_REQUIRED WORK_
Retype the data below without altering anything.

_INFORMATION SHOWN_
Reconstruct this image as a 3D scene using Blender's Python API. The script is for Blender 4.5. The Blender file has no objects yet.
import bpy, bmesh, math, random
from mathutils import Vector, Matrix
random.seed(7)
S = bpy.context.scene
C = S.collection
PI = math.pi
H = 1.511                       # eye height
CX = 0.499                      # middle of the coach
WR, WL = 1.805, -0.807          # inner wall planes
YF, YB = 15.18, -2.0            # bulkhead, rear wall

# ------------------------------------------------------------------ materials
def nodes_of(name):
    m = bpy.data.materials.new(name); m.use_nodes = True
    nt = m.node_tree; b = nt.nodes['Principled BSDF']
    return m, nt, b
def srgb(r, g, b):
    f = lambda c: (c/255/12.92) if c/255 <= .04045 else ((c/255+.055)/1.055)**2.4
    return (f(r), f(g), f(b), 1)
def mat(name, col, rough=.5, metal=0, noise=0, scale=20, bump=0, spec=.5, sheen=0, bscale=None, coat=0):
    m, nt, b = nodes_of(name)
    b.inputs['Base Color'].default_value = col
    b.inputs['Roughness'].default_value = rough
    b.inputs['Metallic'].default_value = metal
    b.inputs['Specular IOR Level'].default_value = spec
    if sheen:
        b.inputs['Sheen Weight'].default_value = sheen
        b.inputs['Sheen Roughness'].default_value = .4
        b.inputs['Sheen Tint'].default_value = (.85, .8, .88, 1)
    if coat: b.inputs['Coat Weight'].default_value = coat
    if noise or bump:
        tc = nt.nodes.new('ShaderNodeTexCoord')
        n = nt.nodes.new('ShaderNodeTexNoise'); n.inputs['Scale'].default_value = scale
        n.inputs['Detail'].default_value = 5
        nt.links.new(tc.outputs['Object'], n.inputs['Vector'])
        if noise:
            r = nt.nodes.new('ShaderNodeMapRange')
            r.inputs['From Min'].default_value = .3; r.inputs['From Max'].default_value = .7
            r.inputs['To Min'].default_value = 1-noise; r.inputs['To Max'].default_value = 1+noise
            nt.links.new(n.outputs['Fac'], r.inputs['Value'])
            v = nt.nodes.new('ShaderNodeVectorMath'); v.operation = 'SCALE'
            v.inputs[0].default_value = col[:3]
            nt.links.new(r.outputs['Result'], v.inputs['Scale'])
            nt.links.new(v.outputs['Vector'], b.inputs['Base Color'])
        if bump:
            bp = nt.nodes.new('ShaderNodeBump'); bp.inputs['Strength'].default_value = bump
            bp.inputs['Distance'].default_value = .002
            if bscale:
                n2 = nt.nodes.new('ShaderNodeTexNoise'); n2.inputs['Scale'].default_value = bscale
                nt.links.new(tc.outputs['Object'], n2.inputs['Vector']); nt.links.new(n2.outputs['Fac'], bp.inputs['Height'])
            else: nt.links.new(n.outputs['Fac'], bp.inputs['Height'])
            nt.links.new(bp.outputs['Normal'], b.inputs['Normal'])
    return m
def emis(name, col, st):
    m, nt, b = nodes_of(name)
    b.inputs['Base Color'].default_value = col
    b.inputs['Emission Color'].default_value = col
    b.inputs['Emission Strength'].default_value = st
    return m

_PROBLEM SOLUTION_
Reconstruct this image as a 3D scene using Blender's Python API. The script is for Blender 4.5. The Blender file has no objects yet.
import bpy, bmesh, math, random
from mathutils import Vector, Matrix
random.seed(7)
S = bpy.context.scene
C = S.collection
PI = math.pi
H = 1.511                       # eye height
CX = 0.499                      # middle of the coach
WR, WL = 1.805, -0.807          # inner wall planes
YF, YB = 15.18, -2.0            # bulkhead, rear wall

# ------------------------------------------------------------------ materials
def nodes_of(name):
    m = bpy.data.materials.new(name); m.use_nodes = True
    nt = m.node_tree; b = nt.nodes['Principled BSDF']
    return m, nt, b
def srgb(r, g, b):
    f = lambda c: (c/255/12.92) if c/255 <= .04045 else ((c/255+.055)/1.055)**2.4
    return (f(r), f(g), f(b), 1)
def mat(name, col, rough=.5, metal=0, noise=0, scale=20, bump=0, spec=.5, sheen=0, bscale=None, coat=0):
    m, nt, b = nodes_of(name)
    b.inputs['Base Color'].default_value = col
    b.inputs['Roughness'].default_value = rough
    b.inputs['Metallic'].default_value = metal
    b.inputs['Specular IOR Level'].default_value = spec
    if sheen:
        b.inputs['Sheen Weight'].default_value = sheen
        b.inputs['Sheen Roughness'].default_value = .4
        b.inputs['Sheen Tint'].default_value = (.85, .8, .88, 1)
    if coat: b.inputs['Coat Weight'].default_value = coat
    if noise or bump:
        tc = nt.nodes.new('ShaderNodeTexCoord')
        n = nt.nodes.new('ShaderNodeTexNoise'); n.inputs['Scale'].default_value = scale
        n.inputs['Detail'].default_value = 5
        nt.links.new(tc.outputs['Object'], n.inputs['Vector'])
        if noise:
            r = nt.nodes.new('ShaderNodeMapRange')
            r.inputs['From Min'].default_value = .3; r.inputs['From Max'].default_value = .7
            r.inputs['To Min'].default_value = 1-noise; r.inputs['To Max'].default_value = 1+noise
            nt.links.new(n.outputs['Fac'], r.inputs['Value'])
            v = nt.nodes.new('ShaderNodeVectorMath'); v.operation = 'SCALE'
            v.inputs[0].default_value = col[:3]
            nt.links.new(r.outputs['Result'], v.inputs['Scale'])
            nt.links.new(v.outputs['Vector'], b.inputs['Base Color'])
        if bump:
            bp = nt.nodes.new('ShaderNodeBump'); bp.inputs['Strength'].default_value = bump
            bp.inputs['Distance'].default_value = .002
            if bscale:
                n2 = nt.nodes.new('ShaderNodeTexNoise'); n2.inputs['Scale'].default_value = bscale
                nt.links.new(tc.outputs['Object'], n2.inputs['Vector']); nt.links.new(n2.outputs['Fac'], bp.inputs['Height'])
            else: nt.links.new(n.outputs['Fac'], bp.inputs['Height'])
            nt.links.new(bp.outputs['Normal'], b.inputs['Normal'])
    return m
def emis(name, col, st):
    m, nt, b = nodes_of(name)
    b.inputs['Base Color'].default_value = col
    b.inputs['Emission Color'].default_value = col
    b.inputs['Emission Strength'].default_value = st
    return m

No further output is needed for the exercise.